▶ Objective
Below are the records; give again exactly the lines from the one containing "Generate a Blender" through the one containing "SC.camera = cam", leaving out pictures.

▶ Data listing
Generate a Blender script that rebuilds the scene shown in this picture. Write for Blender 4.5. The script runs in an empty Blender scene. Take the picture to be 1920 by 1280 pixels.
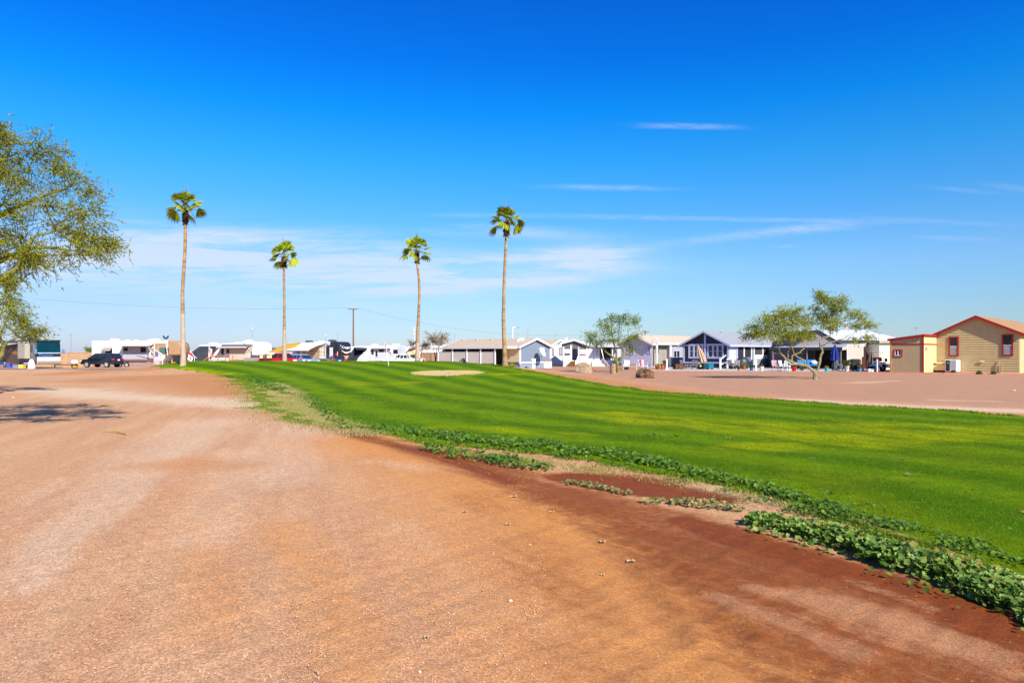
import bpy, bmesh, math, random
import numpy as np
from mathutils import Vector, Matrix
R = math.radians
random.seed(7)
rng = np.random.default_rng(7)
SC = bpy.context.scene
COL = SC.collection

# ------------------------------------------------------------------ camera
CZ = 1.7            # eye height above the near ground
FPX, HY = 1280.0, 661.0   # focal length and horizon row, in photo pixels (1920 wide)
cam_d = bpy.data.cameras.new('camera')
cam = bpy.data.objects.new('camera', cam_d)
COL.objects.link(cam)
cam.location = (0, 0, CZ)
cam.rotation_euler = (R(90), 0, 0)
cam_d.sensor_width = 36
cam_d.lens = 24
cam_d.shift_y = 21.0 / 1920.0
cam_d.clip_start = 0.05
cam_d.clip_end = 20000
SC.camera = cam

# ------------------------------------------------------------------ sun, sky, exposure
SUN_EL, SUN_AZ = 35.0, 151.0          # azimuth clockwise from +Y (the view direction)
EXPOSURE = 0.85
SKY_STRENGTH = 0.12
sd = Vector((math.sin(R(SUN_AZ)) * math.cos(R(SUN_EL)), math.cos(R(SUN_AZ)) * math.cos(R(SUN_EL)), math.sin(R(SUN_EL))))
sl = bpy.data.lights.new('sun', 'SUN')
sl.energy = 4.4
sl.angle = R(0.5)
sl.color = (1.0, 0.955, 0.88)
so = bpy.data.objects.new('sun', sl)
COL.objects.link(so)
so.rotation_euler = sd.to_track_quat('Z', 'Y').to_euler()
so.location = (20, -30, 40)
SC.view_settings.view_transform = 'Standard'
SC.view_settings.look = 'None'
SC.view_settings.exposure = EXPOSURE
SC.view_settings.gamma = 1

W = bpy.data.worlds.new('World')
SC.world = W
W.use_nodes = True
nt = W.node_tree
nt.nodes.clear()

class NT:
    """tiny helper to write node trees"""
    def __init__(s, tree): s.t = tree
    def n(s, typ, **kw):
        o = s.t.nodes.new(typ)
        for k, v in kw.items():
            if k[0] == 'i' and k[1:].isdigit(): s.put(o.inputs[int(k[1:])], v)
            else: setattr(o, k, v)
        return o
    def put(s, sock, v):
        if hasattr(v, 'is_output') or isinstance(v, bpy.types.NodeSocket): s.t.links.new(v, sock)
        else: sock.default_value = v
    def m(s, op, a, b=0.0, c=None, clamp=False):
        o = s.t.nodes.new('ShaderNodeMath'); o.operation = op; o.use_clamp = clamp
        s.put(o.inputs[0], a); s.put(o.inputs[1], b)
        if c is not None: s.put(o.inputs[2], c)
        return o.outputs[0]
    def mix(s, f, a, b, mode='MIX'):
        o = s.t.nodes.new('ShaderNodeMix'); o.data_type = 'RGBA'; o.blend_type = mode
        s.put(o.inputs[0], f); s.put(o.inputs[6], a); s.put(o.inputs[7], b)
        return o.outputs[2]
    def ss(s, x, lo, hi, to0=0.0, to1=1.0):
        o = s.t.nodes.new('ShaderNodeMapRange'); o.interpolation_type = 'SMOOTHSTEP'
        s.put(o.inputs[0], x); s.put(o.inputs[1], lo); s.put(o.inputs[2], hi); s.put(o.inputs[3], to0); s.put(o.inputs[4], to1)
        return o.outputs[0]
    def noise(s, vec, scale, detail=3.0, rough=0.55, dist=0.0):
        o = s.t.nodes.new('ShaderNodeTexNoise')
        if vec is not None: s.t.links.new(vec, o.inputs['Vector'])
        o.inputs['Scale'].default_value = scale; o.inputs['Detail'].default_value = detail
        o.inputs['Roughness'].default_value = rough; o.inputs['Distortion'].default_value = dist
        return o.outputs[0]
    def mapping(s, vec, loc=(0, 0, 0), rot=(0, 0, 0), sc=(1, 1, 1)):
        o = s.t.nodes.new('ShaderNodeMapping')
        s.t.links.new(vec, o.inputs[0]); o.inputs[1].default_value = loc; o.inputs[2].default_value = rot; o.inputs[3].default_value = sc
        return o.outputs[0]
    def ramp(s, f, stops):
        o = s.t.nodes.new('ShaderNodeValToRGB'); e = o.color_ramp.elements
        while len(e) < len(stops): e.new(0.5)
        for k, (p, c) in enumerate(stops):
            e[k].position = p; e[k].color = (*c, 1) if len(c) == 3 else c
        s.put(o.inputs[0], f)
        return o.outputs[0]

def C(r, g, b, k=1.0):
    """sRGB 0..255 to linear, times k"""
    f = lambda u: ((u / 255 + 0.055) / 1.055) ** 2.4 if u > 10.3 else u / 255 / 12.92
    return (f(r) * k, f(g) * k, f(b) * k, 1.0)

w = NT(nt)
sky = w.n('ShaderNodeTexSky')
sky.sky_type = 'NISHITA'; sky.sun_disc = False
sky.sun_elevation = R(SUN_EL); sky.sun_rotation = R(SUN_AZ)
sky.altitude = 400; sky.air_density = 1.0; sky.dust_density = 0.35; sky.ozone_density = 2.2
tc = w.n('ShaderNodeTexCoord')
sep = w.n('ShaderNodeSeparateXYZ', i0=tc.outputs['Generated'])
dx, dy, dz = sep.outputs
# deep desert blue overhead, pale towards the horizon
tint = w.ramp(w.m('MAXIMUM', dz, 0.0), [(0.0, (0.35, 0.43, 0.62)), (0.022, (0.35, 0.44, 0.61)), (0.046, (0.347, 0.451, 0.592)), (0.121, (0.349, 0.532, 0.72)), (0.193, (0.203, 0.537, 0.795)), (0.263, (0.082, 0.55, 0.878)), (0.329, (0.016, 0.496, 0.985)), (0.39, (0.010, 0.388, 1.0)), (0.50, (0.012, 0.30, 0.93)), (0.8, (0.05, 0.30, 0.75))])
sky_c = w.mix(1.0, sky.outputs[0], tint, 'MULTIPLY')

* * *

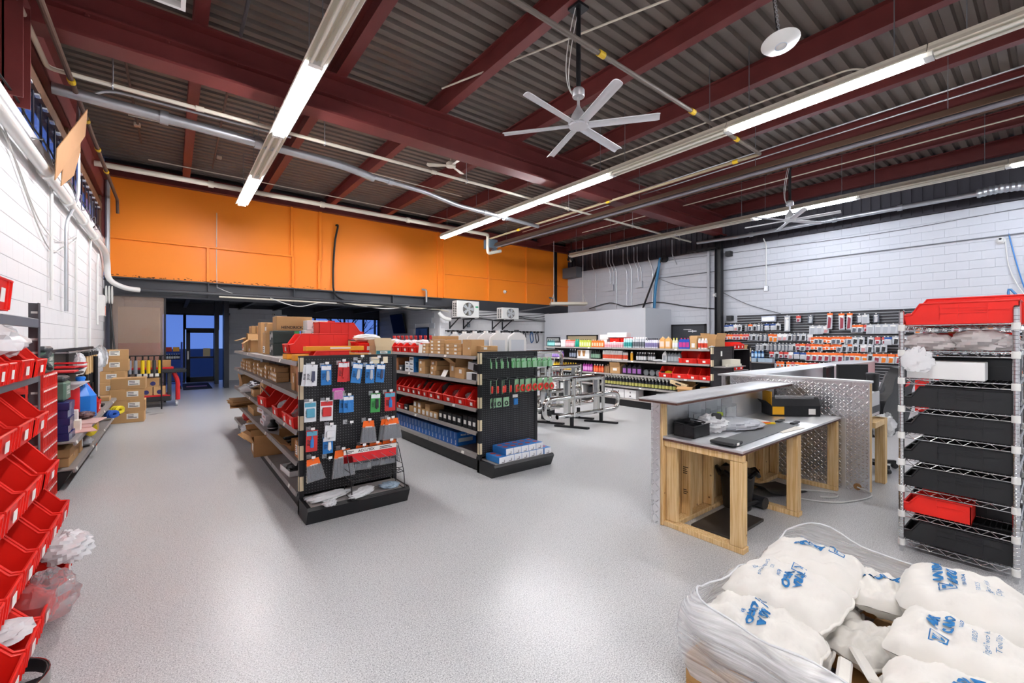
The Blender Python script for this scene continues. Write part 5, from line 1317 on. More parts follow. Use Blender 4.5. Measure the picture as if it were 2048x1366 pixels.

* * *

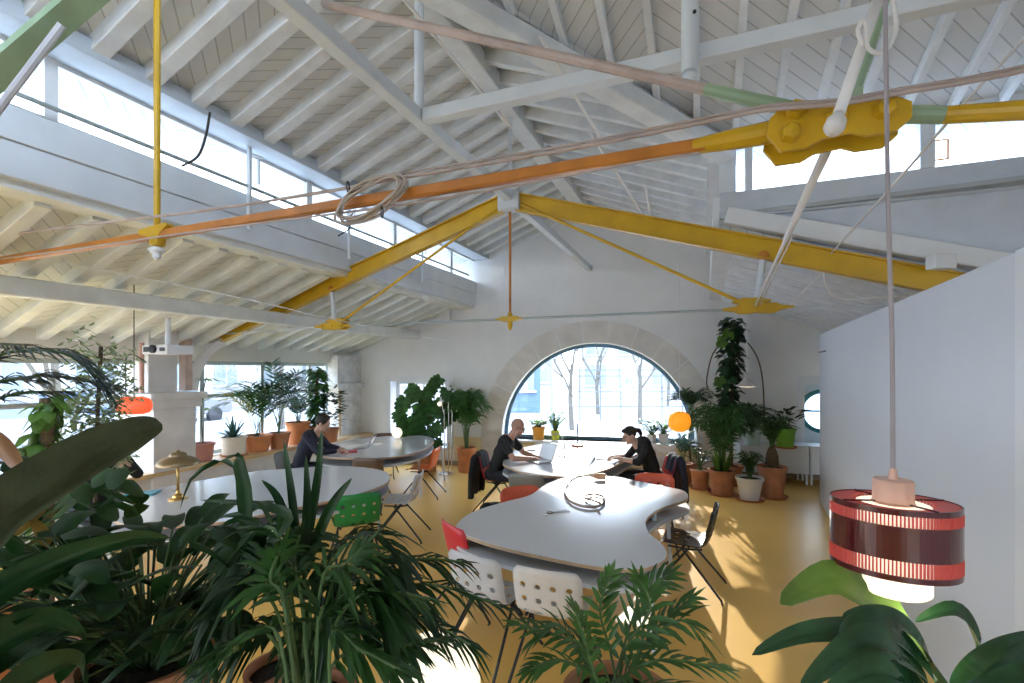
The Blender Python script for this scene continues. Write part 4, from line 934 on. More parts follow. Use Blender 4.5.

▶ Result
Generate a Blender script that rebuilds the scene shown in this picture. Write for Blender 4.5. The script runs in an empty Blender scene. Take the picture to be 1920 by 1280 pixels.
import bpy, bmesh, math, random
import numpy as np
from mathutils import Vector, Matrix
R = math.radians
random.seed(7)
rng = np.random.default_rng(7)
SC = bpy.context.scene
COL = SC.collection

# ------------------------------------------------------------------ camera
CZ = 1.7            # eye height above the near ground
FPX, HY = 1280.0, 661.0   # focal length and horizon row, in photo pixels (1920 wide)
cam_d = bpy.data.cameras.new('camera')
cam = bpy.data.objects.new('camera', cam_d)
COL.objects.link(cam)
cam.location = (0, 0, CZ)
cam.rotation_euler = (R(90), 0, 0)
cam_d.sensor_width = 36
cam_d.lens = 24
cam_d.shift_y = 21.0 / 1920.0
cam_d.clip_start = 0.05
cam_d.clip_end = 20000
SC.camera = cam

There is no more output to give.